Cool, a maths "Construction" means a geometric arrangement, it's different from material craft and construction.
user455129
Use of papyrus dates into chalcolithic/early bronze age Egypt. Ink about the same, i think. Manufacturing a straight edge isn't exactly magic not sure what "perfect" here means. Sufficient for the use case it must be, like determining and subdividing units for construction and land use. The normal farmer didn't need a straight edge. A straight line needs a string and two stakes, a level a water surface, a circle a stake a string and a stooge at the other end. Direction can be determined by landmarks.
@a_donda: Not compass, as in magnetic compass, but compass as in used to draw a circle or measuring multiples of a known distance (often also in the latter case called dividers.
How is this not answered by a simple Google search, where numerous videos on making a straight edge with hand tools such as saw and plane are found, as here.
user455129
@PieterGeerkens: the clarification was taken back, so it seems that OP means a magnetic compass. Afaik the magnetic compass was not known in the Antique. It is a medieval invention ~1,000AD. It appears afaik earlier in China, using naturally magnetized iron. This can be used for navigation, but not precision drawing and measuring.
11:01
@Pieter Geerkens, This is not answered by google search, because it gives: en.wikipedia.org/wiki/Straightedge_and_compass_construction ... because the oldest known planes date from after the Greeks, They solved quadratic equations using geometry and needed a perfectly straight edge. The straight edge would be less straight than the base of the plane, which may be concave or convex.
What clarification, and what take back. The question clearly states: "Greeks used a compass and a straightedge for geometry." Magnetic compasses for navigation are of no value what so ever for geometry.
@com.prehensible: Don't be absurd. The entire point of bootstrapped tool manufacturing is to make the tool of each generation more precise than it's equivalent in the previous generation. if that were not possible, it would have been impossible to ever make a better tool. While the first wood planes similar to the modern design were likely built by the Romans, that ancient Egyptians created mortice and tenon joints requires that they were very familiar with how to plane wood using more primitive tools.
user455129
They used drawing compasses, not a magnetic compass.

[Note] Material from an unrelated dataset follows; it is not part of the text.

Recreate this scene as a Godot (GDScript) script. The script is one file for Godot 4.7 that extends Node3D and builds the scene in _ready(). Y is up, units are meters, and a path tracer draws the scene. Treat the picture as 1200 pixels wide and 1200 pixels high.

E.g. Euclids algorithm was invented to subdivide land parcells with sticks of different lengths, not with an iron ruler and pen and paper.
I searched for "greek straightedge in museum" "greek straigh edge material construction" and that kind of thing.
user455129
Yes, because you appear to think they used these things like we do today and that's a wrong premise
In english speaking countries, it is customary to not say "don't be absurd" unless you want to say "you are being idiotic"... it's kind of like "suck it" level of etiquette in scientific discourse. just a point of note. It's both a command and an insult. Of course we all know about bootstrapped tool manufacture, especially programmers.
Actually this question was provoked by a discussion in the mathematics forum stating it would have been impossible to make a precisely straight edge... so i am not the only one with this absurd logic, it comes from maths. stack.
11:01
@com.prehensible: Being smart is no measure of either common sense or knowledge.
Wood is not a very precise material. It changes with humidity and has other imperfections. They may have made a metal straight edge, which can't be planed. There was no reason to presume that pythagoras etc favored the use a wooden straight edge. If you dry wet gypsum mixed with sand, you can obtain a very straight plane for sanding, which can be used to make a metal straight edge. And I didn't find any information for boostrapping straightness, it works fine these days because of calipers which use screws for fine adjustment.
 
3 hours later…
14:06
A geometric method to produce a straightedge is described in the book by M. Berger, Geometry revealed (Springer 2010) on p. 116. Greek mathematics had no tools to justify this method, but it is possible that they knew it empirically.